Who Bears Aggregate Fluctuations and How?
The income [and consumption] of ... rich households [are] now more vulnerable to aggregate fluctuations than [those] of poorer households ...
In Who Bears Aggregate Fluctuations and How? (NBER Working Paper No. 14665), Jonathan Parkerand Annette Vissing-Jorgensen analyze the exposure of high-income households to aggregate booms and busts and find a significant break with the past in regard to who bears aggregate risk. The income -- especially the wage income -- of rich households is now more vulnerable to aggregate fluctuations than that of poorer households and the consumption of high-income households varies more with aggregate fluctuations in part because the income of these households varies more. This has clear implications for the effects of recent recessions on consumption inequality. Specifically, because total inflation-adjusted growth in per capita consumption during the past year was about 3 percentage points below its historical mean, the authors predict that the ratio of consumption of the top 10 percent to the bottom 80 percent of the income distribution has fallen by about 15 percentage points relative to trend.
Parker and Vissing-Jorgensen base this study on two somewhat disparate strands of prior research. One, which documents increases in income and consumption inequality over the past 25 years, focuses on the extent to which income shocks are insured. This literature pays relatively little attention to the extent to which that insurance differs across households. The second line of research involves asset pricing. It has documented that equity risk is borne disproportionately by households with large stock market wealth. This work looks mainly at differences in the relative variations of consumption growth with equity returns, not with aggregate fluctuations more generally. That difference is significant, because the share of aggregate income that comes from labor is roughly double the share coming from capital. As with the literature on consumption inequality, this research is limited by under-representation of households with very high consumption in standard datasets.
Parker and Vissing-Jorgensen present five main results. First, the consumption growth of high-consumption households is significantly more exposed to aggregate fluctuations than that of the typical household in the Consumer Expenditure (CEX) Survey (which was published annually from 1982-2004 by the U.S. Bureau of Labor Statistics.) The exposure to aggregate consumption growth of households in the top 10 percent of the consumption distribution in the CEX is about five times that of the average household.
Second, this pattern predicts that there was a significant decline in consumption inequality over the past year. With real aggregate per capita consumption growth about 3 percentage points less than its historical mean of 2 percent during the past year, the ratio of consumption of the top 20 percent to the bottom 80 percent is expected to fall by about 9 percentage points, relative to its evolution under trend growth.
Third, using income data from tax return studies, the researchers provide evidence on the channels that lead to higher exposure for high-consumption households. In the period covered by the CEX, they suggest, the greater income exposure of rich households to aggregate consumption-and-income fluctuations is a likely contributor to their higher consumption exposure. High-income households (the top 1 percent) earn more than half of their non-capital-gains income from wage income, and their wage income is far more exposed to aggregate fluctuations than that of lower-income households.

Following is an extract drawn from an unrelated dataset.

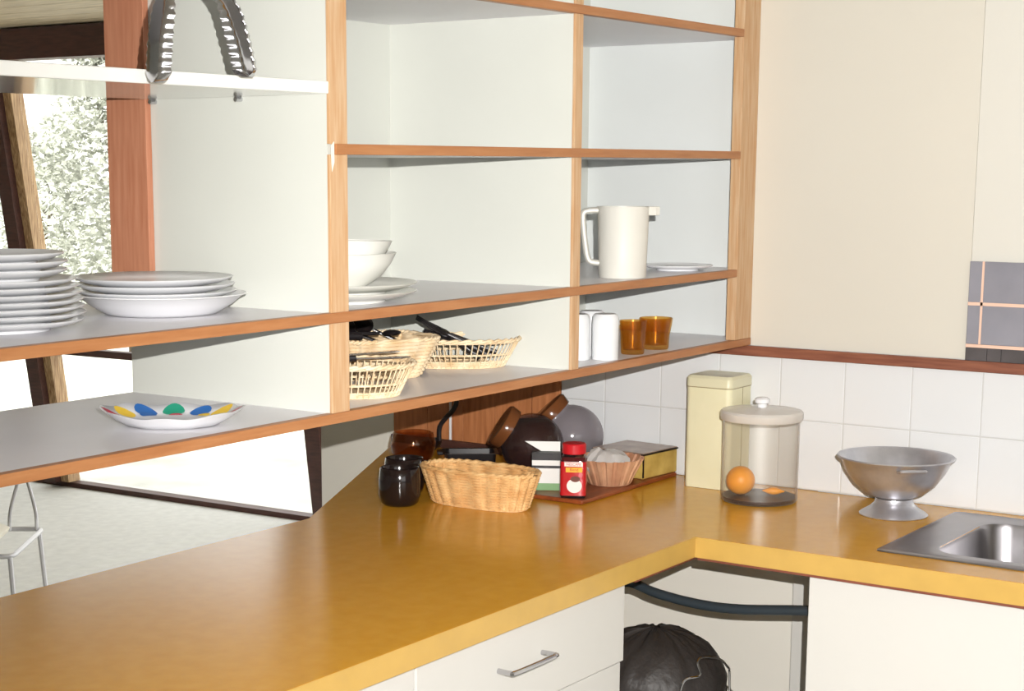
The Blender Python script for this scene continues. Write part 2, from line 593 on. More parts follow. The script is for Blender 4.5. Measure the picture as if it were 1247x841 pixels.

Fourth, Parker and Vissing-Jorgensen find even more exposure to aggregate fluctuations for very high-income households (the top 0.01 percent) than for other high-income households. This suggests that the consumption estimates in this study may understate the exposure of very high-consumption households thought to be omitted from the CEX.
Finally, the authors find a striking change over time in the exposure of the incomes of high-income households to aggregate fluctuations. Parker and Vissing-Jorgensen note that prior to the last 25 years, the incomes of high-income households were not more exposed to aggregate fluctuations. High-income households traditionally have had less of their income from wages and more from dividends, relative to the more recent period, suggesting higher exposure of the very high-income households to stock market fluctuations pre-1982. More importantly, in the earlier period the incomes of high-income households have had about the same sensitivity to aggregate consumption as the income of all households, and a lower sensitivity to aggregate income. This is mainly because of lower exposure of the wage income of the rich to changes in aggregate fluctuations in the earlier period and because of lower exposure of non-wage income (disproportionately earned by the rich) to changes in aggregate income in the earlier period.